Famed for being one of the first groups signed to Mushroom Records, Madder Lake’s impact on the Aussie music scene wasn’t without reason, with tracks like “12lb Toothbrush” showing their expert ability to blend hard rock with Sixties-influenced psychedelia and wrap it up in a six-minute package.

“Another World” – Purple Avengers, single, 1990 

Released as the B-side to their debut single, Brisbane’s Purple Avengers were a rare breed, with songs like “Another World” showcasing their love of rock compositions borne from Australia’s Eighties scene, but bolstered by the presence of Sixties influences. A band sorely missed by the live scene, this non-album cut sees them at their best. 

“Way of All Things” – Rebecca’s Empire, from Way of All Things, 1996 

In an era when music in Australia was mainly dominated by grunge and alt-rock, Rebecca’s Empire went against convention by releasing the stunning “Way of All Things”. Kicking off with an oft-overlooked sitar introduction and featuring an effect-laden guitar solo, alt-rock might have been king, but Rebecca’s Empire weren’t going to let psych die out.

“Cornflake” – Psychedelic Porn Crumpets, from High Visceral, Pt. 1, 2016 

In name and execution, Psychedelic Porn Crumpets might just be the future icons of Australia’s psych scene.
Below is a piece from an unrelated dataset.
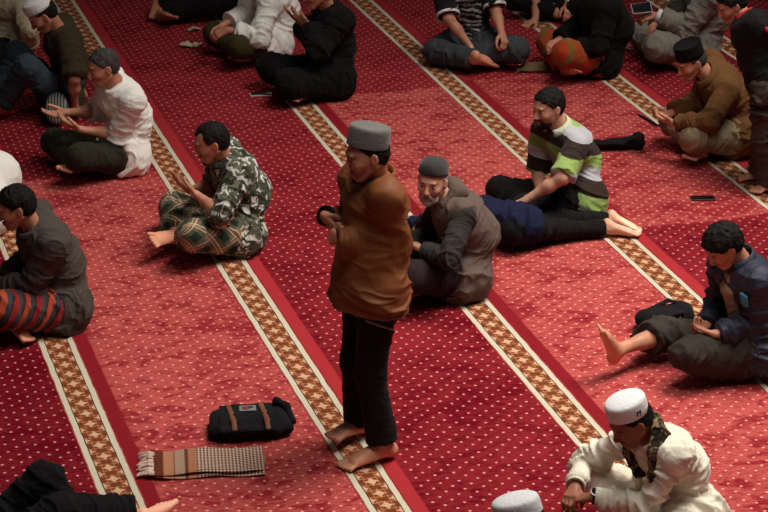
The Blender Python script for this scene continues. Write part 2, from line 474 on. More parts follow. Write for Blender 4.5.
        for L in 'LR':
            n = s._palm.get(L)
            if n is not None:
                m = np.clip(1-np.linalg.norm(V-J[L+'H'], axis=1)/.11, 0, 1) > 0
                pn = normals(V, F)@n
                T[m, :3] *= (1+.35*np.clip(pn[m], 0, 1))[:, None]
            m = np.linalg.norm(V-lerp(J[L+'A'], J[L+'T'], .5), axis=1) < .16*z
            pn = normals(V, F)@s._sole[L] if m.any() else None
            T[m, :3] *= (1.22+.30*np.clip(pn[m], 0, 1))[:, None]
        me.attributes.new('tone', 'FLOAT_COLOR', 'POINT').data.foreach_set('color', T.ravel())
        return link('body', me, s.root, mat)
    def hand(s, L):
        J, z = s.J, s.sc
        if not hasattr(s, '_palm'): s._palm = {}; s._sole = {}
        o = dict(n=(.25, 0, -1), curl=.55, spread=.10, thumb=1.); o.update(s.hands.get(L, {}))
        Wr = J[L+'W']; d = nrm(J[L+'H']-Wr); n = perp(d, o['n'])
        sd = np.cross(n, d) if L == 'L' else np.cross(d, n)
        s._palm[L] = n
        p = [cap(lerp(J[L+'E'], Wr, .9), Wr+d*.02*z, (.027*z, .02*z), (.028*z, .018*z), .012, sd)]
        for i, (lat, ln) in enumerate(((.027, (.042, .026, .020)), (.0095, (.046, .029, .021)), (-.0085, (.042, .027, .020)), (-.026, (.034, .021, .018)))):
            kn = Wr+d*(.088-.004*abs(i-1.2))*z+sd*lat*z
            p.append(cap(Wr+d*.012*z+sd*lat*.45*z, kn, .0145*z, .0115*z, .014))
            c = o['curl'] if np.isscalar(o['curl']) else o['curl'][i]
            dd = nrm(d+sd*(lat/.027)*o['spread']); th = 0; a = kn
            for q, (l, bend) in enumerate(zip(ln, (.9, 1.15, .7))):
                th += c*bend; b = a+(math.cos(th)*dd+math.sin(th)*n)*l*z
                p.append(cap(a, b, (.0098-.0008*q)*z, (.0092-.001*q)*z, .004 if q == 0 else .005)); a = b
        t = o['thumb']; a = Wr+d*.018*z+sd*.020*z+n*.006*z
        for (v, l, r0, r1) in ((d*.66+sd*.62*t+n*.32, .044, .015, .0122), (d*.88+sd*.28*t+n*.32, .033, .0118, .0104), (d*.95+sd*.02*t+n*.4, .027, .0104, .0085)):
            b = a+nrm(v)*l*z; p.append(cap(a, b, r0*z, r1*z, .008)); a = b
        return p
    def foot(s, L):
        J, z = s.J, s.sc; A, T = J[L+'A'], J[L+'T']; d = nrm(T-A)
        so = perp(d, s.soles.get(L, (0, 0, -1) if J['P'][2] > .5 else (-.35, 0, 1.)))
        s._sole[L] = so
        md = np.cross(so, d) if L == 'L' else np.cross(d, so)     # towards the big toe
        # keep the sole plane through the ball; the ankle sits above it
        base = A+so*.05*z
        ball = T+so*.012*z*0
        p = [cap(base-d*.035*z-so*.012*z, base-d*.02*z-so*.02*z, (.03*z, .032*z), (.03*z, .034*z), .02, md),
             cap(A-d*.012*z, base-d*.03*z-so*.01*z, .034*z, .03*z, .025),
             cap(base-d*.02*z-so*.016*z, ball-d*.02*z, (.033*z, .024*z), (.045*z, .021*z), .02, md),
             cap(A, lerp(A, T, .75)-so*.006*z, (.036*z, .038*z), (.034*z, .022*z), .025, md)]
        for lat, ln, r in ((.030, .052, .0155), (.0085, .052, .0112), (-.008, .047, .0106), (-.0235, .04, .0102), (-.038, .031, .010)):
            b = ball-d*.012*z+md*lat*z; p.append(cap(b, b+d*ln*z+md*lat*.2*z, r*.95*z, r*z, .004))
        return p
    # ---------------- hair and head wear
    def hair(s, mat, thick=.012, front=.012, nape=-.06, h=.006, rough=.004, top=True, seed=0, temple=0.):
        H, R, k = s.hp, s.HR, s.hs
        o = thick
        p = [ell(H(-.013, 0, .028), ((.094+o)*k, (.074+o)*k, (.080+o)*k), .01, R), ell(H(-.05, 0, -.02), ((.05+o*.6)*k, (.062+o*.4)*k, .055*k), .03, R)]
        n1 = nrm(R@V3(.75, 0, -.66)); n2 = nrm(R@V3(.15, 0, -1))
        cuts = [(H(front/.75, 0, 0), n1), (H(0, 0, nape), n2)]
        for sg in (1, -1): p.append(ell(H(.005, .085*sg, -.02), (.032*k, .026*k, .040*k), .008, R, True))
        if temple:
            for sg in (1, -1): p.append(ell(H(.075, .05*sg, .075), (.04*k, .03*k, .04*k), .01, R, True))
        def post(V, N):
            q = V*np.array([1, 1, .6]); r = vnoise(q*70+seed)+.6*vnoise(q*150+seed)
            return V+N*(r*rough)[:, None]
        return solid('hair', p, h, s.root, mat, cuts, post=post)
    def beard(s, mat, full=True, h=.005, o=.007):
        H, R, k = s.hp, s.HR, s.hs
        if full:
            p = [cap(H(-.004, .061, -.02), H(.045, .034, -.088), .012*k, .015*k, .015), cap(H(-.004, -.061, -.02), H(.045, -.034, -.088), .012*k, .015*k, .015),
                 ell(H(.062, 0, -.101), ((.024+o)*k, (.030+o)*k, (.022+o)*k), .02, R), cap(H(.045, .035, -.09), H(.064, 0, -.1), .02*k, .024*k, .015), cap(H(.045, -.035, -.09), H(.064, 0, -.1), .02*k, .024*k, .015),
                 cap(H(.094, .02, -.052), H(.097, .0, -.049), .0045*k, .005*k, .005), cap(H(.094, -.02, -.052), H(.097, 0, -.049), .0045*k, .005*k, .005),
                 cap(H(.094, .02, -.052), H(.075, .03, -.08), .006*k, .01*k, .008), cap(H(.094, -.02, -.052), H(.075, -.03, -.08), .006*k, .01*k, .008)]
        else:
            p = [ell(H(.072, 0, -.104), (.022*k, .023*k, .02*k), .01, R), cap(H(.05, .03, -.098), H(.066, 0, -.11), .012*k, .014*k, .01), cap(H(.05, -.03, -.098), H(.066, 0, -.11), .012*k, .014*k, .01)]
        def post(V, N): return V+N*((vnoise(V*160)*.003))[:, None]
        return solid('beard', p, h, s.root, mat, post=post)
    def cap_hat(s, mat, name='cap', kind='kopiah', tilt=-9, z0=.045, height=None, trim=None):
        a = math.radians(tilt); T = np.array([[math.cos(a), 0, math.sin(a)], [0, 1, 0], [-math.sin(a), 0, math.cos(a)]])
        R = s.HR@T; k = s.hs
        P = {'kopiah': [(.95, .004), (.97, 0), (1.0, .001), (1.012, .02), (1.0, .055), (.985, .066), (.95, .074), (.85, .080), (.5, .087), (0, .089)],
             'felt': [(.95, .004), (.97, 0), (1.0, .0), (1.01, .004), (1.005, .03), (.99, .07), (.975, .085), (.93, .094), (.84, .097), (.5, .102), (0, .103)],
             'knit': [(.96, .004), (.98, 0), (1.0, .001), (1.0, .02), (.975, .04), (.91, .058), (.78, .072), (.55, .083), (.28, .089), (0, .091)],
             'songkok': [(.95, .004), (.97, 0), (1.0, 0), (1.0, .03), (.99, .088), (.98, .094), (.95, .096), (.9, .088), (.5, .084), (0, .083)]}[kind]
        P = [(q, z*k) for q, z in P]
        C = s.hp(-.012, 0, z0)
        o = ring(name, C, R, .0995*k, .084*k, P, s.root, mat, n=48)
        if trim: ring('band', C, R, .1005*k, .085*k, [(1.0, .002), (1.008, .002), (1.012, .016), (1.004, .016)], o, trim, n=48)
        s.capf = (C, R, k); s.capo = o
        return o
    # ---------------- clothes
    def hot(s, g=1.3):
        J = s.J
        return [(J['LE'], .09, g), (J['RE'], .09, g), (lerp(J['LP'], J['LK'], .15), .16, g), (lerp(J['RP'], J['RK'], .15), .16, g), (J['LK'], .1, g*.8), (J['RK'], .1, g*.8), (J['M'], .12, g*.5), (J['LS']-s.up*.05, .08, g*.6), (J['RS']-s.up*.05, .08, g*.6)]
    def shirt(s, mat, name='shirt', off=.018, sleeves=(2., 2.), hem=.25, flare=0., h=.007, folds=.007, uv=False, seed=1, extra=(), cuts=(), k=.04, sit=True, loose=.0, under=.026, la=.06, lb=.17):
        J, z = s.J, s.sc
        p = s.torso(off+loose)+s.arm('L', off, sleeves[0], flare=flare)+s.arm('R', off, sleeves[1], flare=flare)
        if hem and sit:
            bk = J['P']-s.fwd*V3(1, 1, 0)*.008
            p += [ell(bk+V3(0, 0, .0), (.112*z+off, .184*z+off, .128*z+off), .05, np.stack([nrm(s.fwd*V3(1, 1, 0)), nrm(np.cross((0, 0, 1), nrm(s.fwd*V3(1, 1, 0)))), V3(0, 0, 1)], 1))]
            for L in 'LR': p += [cap(J[L+'P'], lerp(J[L+'P'], J[L+'K'], hem), max(.094*z+off, .090*z+under+.012), max(.085*z+off, .076*z+under+.012), .05, f1=True), ell(J[L+'P'], (.088*z+under+.013,)*3, .04)]
        p += list(extra)
        s.sh = solid(name, p, h, s.root, mat, cuts, folds, seed=seed, hot=s.hot(), uv=uv, la=la, lb=lb)
        return s.sh
    def trousers(s, mat, name='trousers', off=.014, legs=(1.93, 1.93), flare=.012, h=.0075, folds=.006, uv=False, seed=3, extra=(), waist=.35, cuts=()):
        J = s.J
        p = [cap(J['P'], lerp(J['P'], J['M'], waist), (.148*s.sc+off, .098*s.sc+off), (.14*s.sc+off, .096*s.sc+off), .04, s.sP)]
        p += s.leg('L', off, legs[0], flare=flare)+s.leg('R', off, legs[1], flare=flare)+list(extra)
        s.tr = solid(name, p, h, s.root, mat, cuts, folds, seed=seed, hot=s.hot(), uv=uv, la=.055, lb=.15)
        return s.tr
    def lap(s, r=.075, t=(1., .6, .3)):
        """cloth hanging between the legs"""
        J = s.J
        o = []
        for q in t:
            a = lerp(J['LP'], J['LK'], q); b = lerp(J['RP'], J['RK'], q)
            o.append(cap(a-V3(0, 0, .01), b-V3(0, 0, .01), r, r, .06))
        return o
    def collar(s, mat, parent=None, r=(.081, .086), height=.054, gap=50, fold=True, name='collar', drop=-.006, lean=.4):
        ax = nrm(lerp(s.up, nrm(s.nbase-s.J['N']), lean)); R = rotm(s.fwd if abs(np.dot(s.fwd, ax)) < .95 else s.HR[:, 0])
        x = perp(ax, s.fwd); R = np.stack([x, np.cross(ax, x), ax], 1)
        C = s.J['N']+ax*(.012-drop)+x*.012
        pr = [(.92, .0), (.90, height), (1.0, height+.004), (1.16, height*.25), (1.14, height*.1), (1.0, height*.7), (1.02, 0)] if fold else [(.95, -.01), (.93, height), (1.03, height), (1.10, -.01)]
        g = math.radians(gap)/2
        return ring(name, C, R, r[0]*s.hs, r[1]*s.hs, pr, parent or s.sh, mat, g, 2*math.pi-g, 36)
    def cuff(s, L, mat, parent=None, t=.93, r=.036, w=.03, name='cuff', flat=1.):
        J = s.J
        E, Wr = J[L+'E'], J[L+'W']; a = nrm(Wr-E); x = perp(a, (0, 0, 1)); R = np.stack([x, np.cross(a, x), a], 1)
        return ring(name, lerp(E, Wr, t), R, r, r*flat, [(.9, 0), (1.0, 0), (1.0, w), (.88, w)], parent or s.sh, mat, n=24)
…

If ever you needed reassurance, simply take a cursory glance at the work they put into 2016’s “Cornflake”, mixing exceptional riffs and atmospheric vibes to create this live set staple. 

“Peace Blossom Boogy” – The Babe Rainbow, from The Babe Rainbow, 2017 

It’s imperative for any band to hook their listeners with a killer opener, and while The Babe Rainbow don’t kick off their self-titled release with this blissful cut, it comes near enough to set the pace for what would be one of Aussie music’s haziest and most accomplished debuts.